09 October 2009

Rail Builds Better Cities

A few days ago, I saw that Liberty Township was touting the construction that is following the millions of dollars spent on a new highway interchange. This is what they are proud of:

Candlewood Suites


This is the kind of development that follows new highway interchanges. This is what is already built all across this country at every highway interchange.

Just like a highway interchange attracts development, so to does a rail stop. But since rail is people centered, not auto-centered, the development that follows is inherently better. Even if it is some ugly modern building, it is still built for pedestrians and connects with the sidewalk and city life.

Below are two photos I took last year in Portland along the streetcar line.

Under construction adjacent to streetcar:


Recently completed:


Do we want our transportation dollars supporting urban development or more auto traffic as seen below in Liberty Township?


The type of city we get flows from the type of transportation we build.

4 comments:

Todd McFarland said...

I grew up in Liberty Township and it's where my parents and sister still currently reside. Since 1978 I've personally witnessed thousands of acres of farms converted to cheesy subdivisions with hokey names and fountains at the entrance and countless strip malls. The road network and infrastructure always lags and gets inproved slowly in an ad hoc fashion and still does not keep pace with the increased traffic demands.
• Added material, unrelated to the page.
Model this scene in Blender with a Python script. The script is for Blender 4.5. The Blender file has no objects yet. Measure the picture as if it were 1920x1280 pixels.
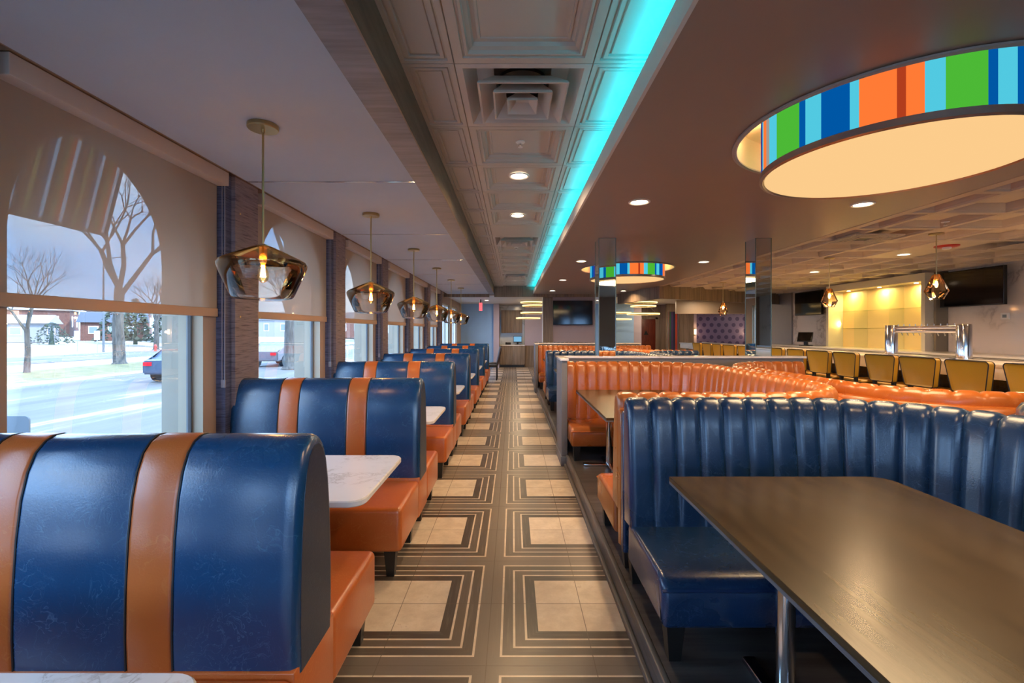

For anyone with an appreciation for good planning and pleasing ashethics, the whole area is an abomination. For me it's depressing to go out there.

Todd McFarland said...

aesthetics that is...

CityKin said...

Can't say I've been there more than few times, but it looks a lot like the same shlock that is all over this country at freeway exits.

5chw4r7z said...

It just amazes me that when faced with the reality that rail has led development everywhere its been built on the planet, for some reason Cincinnati is the one unique place that it won't work.